Ultimately, Carty shows how careful attention to the craft of writing a sermon—like careful attention to living a meaningful life—leads to greater self-awareness and humility. The Holy Spirit can use a preacher’s words and life in ways he or she never could have anticipated. A beautifully woven tapestry of homiletical instruction and memoir, Some of the Words Are Theirs will appeal to readers of Annie Dillard’s The Writing Life and Anne Lamott’s Bird by Bird, and to seminarians and pastors who yearn for a more holistic understanding of the craft of sermon writing.
Throughout my adult life as someone involved in ministry, I’ve struggled with the fact that I would consider my primary ministry identity as a preacher. I’m a good pastor. One of my academic focuses in undergraduate school was counseling and pastoral care. I’m a decent administrator. My second focus in undergrad was church administration. I’m a good theologian—that was the focus of my seminary degree. I have a doctorate in ministry leadership. But training aside, my gifting and my calling has been that of a preacher. And that has always felt maybe somewhat selfish of me, like the thing I enjoy the most and am the best at feels like the most self-focused. In Some of the Words are Theirs, Austin Carty walks readers through a deeply personal memoir/guide to sermon-writing that uses the preacher’s life not self-aggrandize, but to self-sacrifice and turn sermons into living stories that help our congregants (and us) grow closer to God.

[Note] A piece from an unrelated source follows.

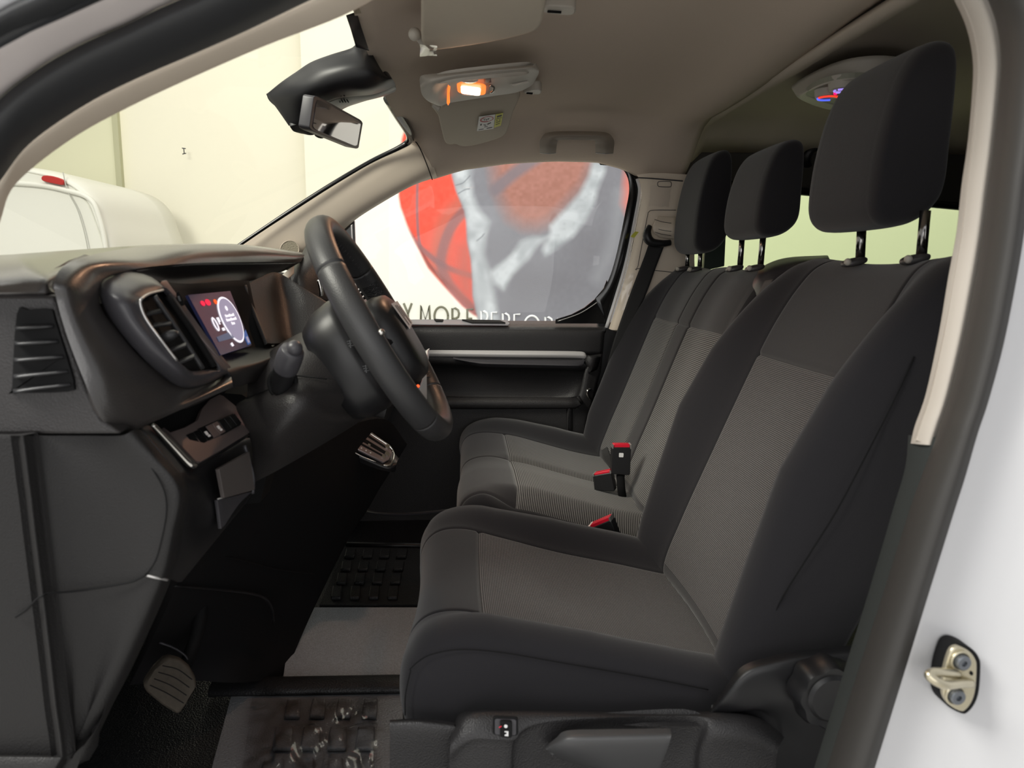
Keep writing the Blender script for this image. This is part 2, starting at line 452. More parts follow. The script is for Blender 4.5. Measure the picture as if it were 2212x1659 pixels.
# windscreen
P0 = W(760, 20, 0.30); HF = W(885, 300, 1.50)
slope = 0.575
def gz(x): return 1.160 + slope * (x + 0.155)
G = np.array([[(x, y, gz(x) + math.sin(math.pi * min(max(y / 1.6, 0), 1)) * (.045 + .105 * min(1, max(0, (-.155 - x) / .25)))) for y in np.linspace(.03, 1.62, 24)] for x in np.linspace(-.16, -.98, 18)])
o = link('window_2', grid_mesh(G), GW); struct(o, 'raked windscreen glass')
o = tube('trim_5', [(500, 541, 1.47), (560, 500, 1.48), (640, 447, 1.49), (720, 396, 1.50), (800, 349, 1.51), (860, 320, 1.51), (884, 304, 1.5), (884, 285, 1.42), (862, 250, 1.3), (838, 212, 1.2)], [0.005, .005, .006, .006, .006, .007, .010, .013, .013, .012], GLOSS); struct(o, 'black edge band of the windscreen')
plate('trim_6', [(747, 33, 0.55), (770, 25, 0.55), (781, 60, 0.60), (797, 108, 0.66), (768, 100, 0.66), (757, 62, .6)], GLOSS, d=(0, 0.006, 0), r=0.001, conv=True); struct(bpy.data.objects['trim_6'], 'black header band of the windscreen beside the mirror cover')
# far A pillar trim
ap = [[(470, 556, 1.50), (515, 531, 1.50), (640, 448, 1.51), (760, 375, 1.52), (850, 325, 1.53), (908, 297, 1.54)],
      [(520, 566, 1.52), (570, 541, 1.51), (680, 471, 1.52), (790, 403, 1.53), (872, 355, 1.54), (928, 328, 1.55)],
      [(600, 580, 1.56), (650, 545, 1.54), (716, 498, 1.55), (806, 441, 1.56), (884, 398, 1.57), (940, 368, 1.58)],
      [(640, 590, 1.62), (690, 552, 1.60), (757, 484, 1.60), (822, 440, 1.62), (892, 401, 1.64), (945, 383, 1.64)]]
o = surf('trim_7', ap, BEI, t=0.012, bevel=0.002); struct(o, 'beige trim of the far windscreen pillar')
sg = thing('speaker_grille', 'round perforated beige speaker grille at the foot of the far windscreen pillar', 'speaker', W(623, 538, 1.50))
SGQ = Quad((598, 515, 1.485), (650, 513, 1.52), (650, 565, 1.52), (598, 567, 1.485))
SGQ.poly('grille', circ(.5, .5, .38, .38, 30), mat('perforated beige mesh', (176, 168, 148), 0.7, bump=('v', 500, 1.0)), sg, 0.002, 0.003)
link('rim', tube_mesh([SGQ(.5 + .39 * math.cos(a), .5 + .39 * math.sin(a), 0.005) for a in np.linspace(0, 2 * math.pi, 30)[:-1]], 0.0009, closed=True, seg=2), BEI, sg)
o = tube('trim_27', [(893, 300, 1.52), (906, 318, 1.515), (920, 350, 1.54), (934, 388, 1.60)], .0016, mat('dark trim joint', (60, 54, 48), .9)); struct(o, 'joint between the far pillar trim and the headliner')  # thin dark joint line
# near A pillar: beige inner trim, black door seal, painted flange, outer seal
inner = [(-60, 640), (-30, 560), (0, 480), (24, 411), (81, 354), (175, 287), (285, 228), (407, 171), (570, 100), (740, 34), (860, -30), (1000, -90)]
mid_ = [(-130, 560), (-70, 480), (0, 392), (50, 325), (110, 275), (203, 216), (300, 168), (407, 122), (530, 68), (671, 0), (790, -55), (900, -120)]
outr = [(-260, 440), (-120, 330), (0, 213), (60, 165), (122, 124), (200, 84), (270, 54), (340, 20), (420, -15), (520, -60), (640, -120), (760, -180)]
out2 = [(-330, 330), (-150, 190), (0, 100), (60, 72), (122, 45), (180, 19), (222, 0), (300, -35), (380, -75), (480, -120), (590, -180), (700, -240)]
out3 = [(-380, 230), (-200, 130), (0, 22), (30, 6), (60, -8), (110, -35), (160, -60), (240, -100), (320, -140), (430, -190), (540, -250), (650, -310)]
def band(name, A, B, ya, yb, bul, m, lab, t=0.02):
    r0 = [(a[0], a[1], ya) for a in A]; r2 = [(b[0], b[1], yb) for b in B]
    r1 = [((a[0] + b[0]) / 2, (a[1] + b[1]) / 2, (ya + yb) / 2 - bul) for a, b in zip(A, B)]
    ra = [((a[0] * .8 + b[0] * .2), (a[1] * .8 + b[1] * .2), (ya * .8 + yb * .2) - bul * .75) for a, b in zip(A, B)]
    rb = [((a[0] * .2 + b[0] * .8), (a[1] * .2 + b[1] * .8), (ya * .2 + yb * .8) - bul * .75) for a, b in zip(A, B)]
    o = surf(name, [r0, ra, r1, rb, r2], m, t=t, bevel=0.001, mm=4, n=5); return struct(o, lab)
band('trim_8', inner, mid_, 0.035, -0.02, 0.012, BEI, 'beige inner trim of the near windscreen pillar')
band('trim_9', mid_, outr, -0.03, -0.09, 0.025, RUB, 'thick black rubber door seal along the near pillar')
band('trim_10', outr, out2, -0.085, -0.13, 0.004, mat('painted door flange', (222, 214, 212), 0.3, coat=0.3), 'white painted door flange of the near pillar')
band('trim_11', out2, out3, -0.14, -0.17, 0.012, RUB, 'outer black seal at the top left corner')
band('trim_12', out3, [(x - 300, y - 260) for x, y in out3], -0.16, -0.2, 0.0, WHI, 'white roof edge at the top left corner')
# near B pillar
bL = [(2030, -60), (2066, 10), (2088, 62), (2100, 120), (2101, 181), (2091, 301), (2077, 400), (2066, 500), (2048, 600), (2028, 720), (2000, 850), (1976, 920), (1967, 958)]
bR = [(2100, -80), (2134, 0), (2153, 55), (2162, 120), (2160, 181), (2147, 313), (2136, 400), (2122, 510), (2104, 620), (2080, 740), (2050, 860), (2030, 920), (2016, 962)]
band('trim_13', bL, bR, 0.02, -0.015, 0.012, BEIW, 'beige woven cover of the near door pillar')
sL = bR + [(1990, 1030), (1962, 1110), (1905, 1290), (1850, 1460), (1785, 1662), (1740, 1800)]
sR = [(2230, -80), (2250, 0), (2262, 60), (2262, 120), (2256, 190), (2240, 310), (2226, 400), (2211, 515), (2195, 610), (2168, 745), (2136, 865), (2116, 925), (2104, 965), (2084, 1035), (2060, 1110), (2004, 1290), (1950, 1465), (1889, 1662), (1845, 1800)]
band('trim_14', sL, sR, -0.03, -0.075, 0.022, mat('dark door seal', (50, 48, 46), 0.6, bump=('n', 300, .1)), 'dark rubber door seal along the near door pillar')
pL = [(1962, 940), (1955, 1010), (1929, 1100), (1876, 1280), (1826, 1440), (1758, 1660), (1710, 1800)]
pR = [(2025, 945), (2000, 1012), (1975, 1100), (1920, 1280), (1868, 1440), (1798, 1660), (1750, 1800)]
band('trim_15', pL, pR, 0.03, -0.02, 0.006, mat('grey green felt pillar lining', (52, 55, 54), 0.95, spec=.2, bump=('n', 500, .4)), 'dark felt lining of the near door pillar')
# painted body side beyond the seal
bodyL = [(2300, -80, -.07), (2262, 120, -.07), (2240, 310, -.07), (2205, 520, -.07), (2165, 745, -.07), (2100, 965, -.07), (2056, 1110, -.07), (2000, 1290, -.07), (1946, 1465, -.07), (1885, 1662, -.07), (1800, 1900, -.07)]
rows = []
for k, (dx, dy) in enumerate([(0, 0.0), (60, 0.004), (130, -0.002), (200, -0.012), (300, -0.03), (420, -0.05), (600, -0.06)]):
    rows.append([(p[0] + dx, p[1] + dx * 0.05, p[2] + dy) for p in bodyL])
o = surf('wall_left_2', rows, WHI, t=0.01, n=4, mm=4); struct(o, 'glossy white painted door jamb')

o = rbox('trim_26', (0.80, -0.07, 1.235), (1.80, 0.12, 0.12), WHI, r=.02); struct(o, 'white roof rail above the door opening')
o = rbox('wall_left_3', (1.90, -0.045, 0.36), (1.9, 0.03, 1.85), WHI, r=.01); struct(o, 'white outer body side behind the door opening')
# ------------------------------------------------------------------ far B pillar
bp_ = [[(1366, 372, 1.64), (1379, 383, 1.64), (1386, 420, 1.64), (1376, 480, 1.64), (1360, 560, 1.64), (1338, 640, 1.64), (1315, 710, 1.64)],
       [(1400, 372, 1.61), (1402, 384, 1.61), (1404, 420, 1.61), (1394, 480, 1.61), (1376, 560, 1.61), (1352, 640, 1.61), (1326, 713, 1.61)],
       [(1440, 374, 1.60), (1440, 386, 1.60), (1436, 420, 1.60), (1428, 480, 1.60), (1415, 560, 1.60), (1396, 640, 1.60), (1372, 713, 1.60)],
       [(1500, 378, 1.60), (1500, 390, 1.60), (1500, 430, 1.60), (1500, 490, 1.60), (1500, 560, 1.60), (1500, 640, 1.60), (1480, 713, 1.60)]]
o = surf('trim_16', bp_, BEI, t=0.03, n=4, mm=4); struct(o, 'beige trim of the far door pillar')
o = tube('trim_17', [(1377, 386, 1.655), (1382, 415, 1.655), (1372, 475, 1.655), (1352, 570, 1.655), (1330, 645, 1.655), (1310, 708, 1.655)], 0.006, WHI); struct(o, 'thin painted edge beside the far door pillar')
fr = [(1300, 349), (1338, 354), (1374, 374), (1386, 412), (1380, 470), (1358, 565), (1338, 635), (1314, 700)]
fi = [(1290, 350), (1322, 352), (1350, 372), (1359, 408), (1350, 462), (1330, 556), (1311, 612), (1285, 645)]
band('trim_18', fr, fi, 1.668, 1.668, 0.003, GLOSS, 'black frame of the far door window', t=0.01)
plate('trim_19', [(1311, 605, 1.672), (1304, 622, 1.672), (1287, 645, 1.672), (1262, 665, 1.672), (1235, 679, 1.672), (1200, 690, 1.672), (1200, 699, 1.672), (1310, 699, 1.672), (1322, 640, 1.672)], GLOSS, d=(0, 0.01, 0), r=0.0005); struct(bpy.data.objects['trim_19'], 'black lower corner of the far door window')
tube('trim_20', [(1305, 640, 1.668), (1283, 658, 1.668), (1250, 678, 1.668), (1205, 694, 1.668)], 0.0015, SIL); struct(bpy.data.objects['trim_20'], 'thin bright seal line in the window corner')
tube('trim_21', [(1379, 384, 1.605), (1402, 385, 1.600), (1440, 388, 1.590), (1475, 391, 1.590)], 0.0018, INK); struct(bpy.data.objects['trim_21'], 'joint line under the headliner')
o = link('window_3', prism_mesh([W(640, 720, 1.70), W(1340, 720, 1.70), W(1390, 380, 1.70), W(1300, 330, 1.70), W(900, 340, 1.70), W(640, 520, 1.70)], (0, 0.004, 0)), GS, smooth=False); struct(o, 'passenger door window')
plate('trim_22', [(741, 484, 1.62), (765, 476, 1.62), (768, 560, 1.62), (752, 560, 1.62)], GLOSS, d=(0, 0.02, 0)); struct(bpy.data.objects['trim_22'], 'black quarter window post behind the steering wheel')
plate('trim_23', [(757, 487, 1.615), (762, 484, 1.615), (764, 550, 1.615), (760, 550, 1.615)], SIL, d=(0, 0.004, 0)); struct(bpy.data.objects['trim_23'], 'bright strip on the quarter window post')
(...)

Some of the Words are Theirs is developed in the same way that Carty would develop a sermon. Structurally, he takes you through the stages or preparation, writing, and revision with chapters on everything from rigorous research to proper punctuation. But this isn’t a nuts-and-bolts writing guide. Carty infuses the work with his life story, showing us along the way why a well-thought-out, well-prepared sermon is not just not technical precision, but about the life of the speaker.
One of the things that Carty discussed that left me pondering the longest was his belief that sermons should be personal for the congregation to which they are preached. In one place, he talks about revising sermons to be more personal and recalls how, early in his career, he often wrote generalized messages that were good for any audience. They weren’t bad sermons, but they also weren’t tailored to or written for the actual congregation to whom he would be preaching. With the rise of mega-churches, multi-campus churches, and online livestreams, I think there’s been a resurgence in this tendency to preach in generalities. Folks listening don’t actually know the speaker or their life and neither does the preacher know the stories of the people who are listening. In Some of the Words are Theirs, Carty insists on both knowing your audience and being known by your audience. This completely changes how one preaches, even what one preaches about. It’s a way of bringing the pastoral element of ministry into the preaching element.
I also appreciated the memoir element in Some of the Words are Theirs. Carty writes reflectively, getting very honest about his life story. Even though I wasn’t familiar with Carty before this book, his sharing of himself took me into his life. His preaching about preaching in the book is infused with his life story with that personal element making his writing more compelling and underscoring the point he’s trying to make about folks understanding story more easily than lecturing. This book has been a reminder for me to put myself into what I write and to seek to better know the stories of those listening.